The second text was ‘Burning Times‘, an appendix to the book Dreaming the Dark by Starhawk. This extended the notion of enclosure beyond the privatization of common land, describing the ways in which primitive accumulation went hand in hand with the disciplining and eradicating of certain bodies, desires and knowledge, specifically those associated with women.
The third (chapter 1 & 2) and fourth (chapters 3 & 4) texts were taken from Peter Linebaugh’s book The Magna Carta Manifesto. Linebaugh identifies the legal/juridical and material/economic components of the Magna Carta, founded in 1215. These represent certain rights which are founded in law but enacted in practice through access to and use of material resources. He moves on from this founding moment to show how the Magna Carta has been forgotten, abused and reclaimed at different moments in history, including through struggles over the commons- the Diggers and the Levellers, for example. This allowed us to see how the commons, something which is part of everyday life, came to be politicized and articulated in specific moments of antagonism.
E.P.Thompson’s classic essay, The Moral Economy of the English Crowd in the Eighteenth Century, was the final text we looked at before the break. Thompson identifies the many ways in which discontent and protest arose around the issue of food prices as the market economy came to displace the ‘moral economy’, one which was not based on the ‘invisible hand’ of supply and demand, or the individual pursuit of profits.
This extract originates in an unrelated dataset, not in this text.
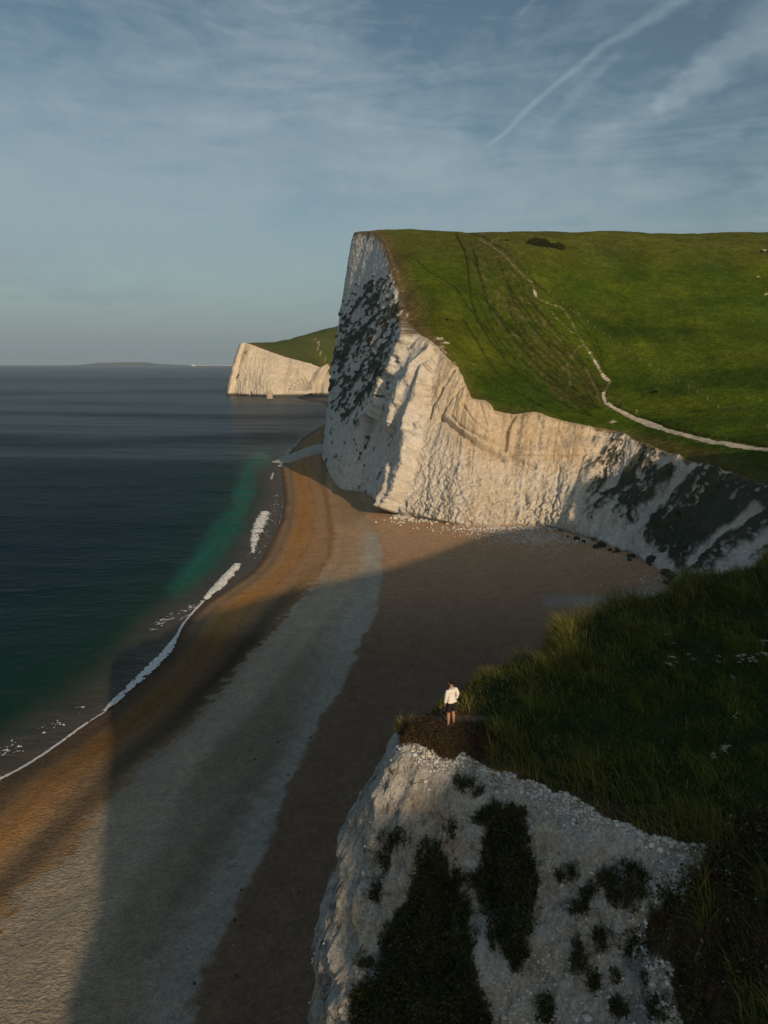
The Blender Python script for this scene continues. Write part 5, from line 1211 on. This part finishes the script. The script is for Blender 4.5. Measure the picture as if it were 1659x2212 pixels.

What is significant about Thompson’s analysis is the way in which he returns agency and thought to the ‘riotous crowd’. Not yet a ‘political’ subject with a clear program for change the people he describes are still capable of resistance and self-organization. These nascent movements emerge sporadically and ambiguously from different ways of valuing and knowing the world. Attending to these ‘un-neat’ forms of expression and organization is an important task. He writes in the introduction:
“We know all about the delicate tissue of social norms and reciprocities which regulates the life of Trobriand islanders, and the psychic energies involved in the cargo cults of Melanesia; but at some point this infinitely-complex social creature, Melanesian man, becomes (in our histories) the eighteenth-century English collier who claps his hand spasmodically upon his stomach, and responds to elementary economic stimuli.”